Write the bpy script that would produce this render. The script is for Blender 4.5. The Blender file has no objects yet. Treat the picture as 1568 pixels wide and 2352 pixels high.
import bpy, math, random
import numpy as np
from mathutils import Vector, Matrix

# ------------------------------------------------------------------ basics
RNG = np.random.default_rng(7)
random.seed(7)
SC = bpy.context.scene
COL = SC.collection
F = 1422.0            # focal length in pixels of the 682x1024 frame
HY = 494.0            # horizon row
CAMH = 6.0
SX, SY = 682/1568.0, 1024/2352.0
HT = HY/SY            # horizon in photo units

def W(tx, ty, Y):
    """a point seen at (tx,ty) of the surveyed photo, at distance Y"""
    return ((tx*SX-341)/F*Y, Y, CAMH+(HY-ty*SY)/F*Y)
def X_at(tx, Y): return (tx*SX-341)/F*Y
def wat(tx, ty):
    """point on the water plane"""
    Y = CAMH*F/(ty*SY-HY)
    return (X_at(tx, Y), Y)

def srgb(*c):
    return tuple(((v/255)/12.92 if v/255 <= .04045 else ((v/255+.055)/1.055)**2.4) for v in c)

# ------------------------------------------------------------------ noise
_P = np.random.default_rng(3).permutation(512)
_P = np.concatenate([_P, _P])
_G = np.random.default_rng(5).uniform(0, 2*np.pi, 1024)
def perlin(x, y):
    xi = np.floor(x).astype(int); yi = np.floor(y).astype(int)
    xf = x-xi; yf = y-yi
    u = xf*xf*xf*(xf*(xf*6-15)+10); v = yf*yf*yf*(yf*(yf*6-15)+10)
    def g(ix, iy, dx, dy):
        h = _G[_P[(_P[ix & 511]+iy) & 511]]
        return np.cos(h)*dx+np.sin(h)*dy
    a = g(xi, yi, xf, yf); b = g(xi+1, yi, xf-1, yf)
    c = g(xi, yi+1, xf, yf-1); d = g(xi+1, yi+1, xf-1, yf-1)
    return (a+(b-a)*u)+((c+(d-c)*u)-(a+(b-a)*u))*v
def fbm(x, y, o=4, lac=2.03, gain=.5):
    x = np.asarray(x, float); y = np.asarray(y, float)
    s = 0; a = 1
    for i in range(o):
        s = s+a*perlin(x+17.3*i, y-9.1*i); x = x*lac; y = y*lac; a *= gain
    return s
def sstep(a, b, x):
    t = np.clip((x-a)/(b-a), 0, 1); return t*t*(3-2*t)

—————

→ YOUR OBJECTIVE: In the listing above, please print only the lines from the first one to the line where "in photo units" appears, exactly as written, both of those lines included.

→ TASK RESULT:
Write the bpy script that would produce this render. The script is for Blender 4.5. The Blender file has no objects yet. Treat the picture as 1568 pixels wide and 2352 pixels high.
import bpy, math, random
import numpy as np
from mathutils import Vector, Matrix

# ------------------------------------------------------------------ basics
RNG = np.random.default_rng(7)
random.seed(7)
SC = bpy.context.scene
COL = SC.collection
F = 1422.0            # focal length in pixels of the 682x1024 frame
HY = 494.0            # horizon row
CAMH = 6.0
SX, SY = 682/1568.0, 1024/2352.0
HT = HY/SY            # horizon in photo units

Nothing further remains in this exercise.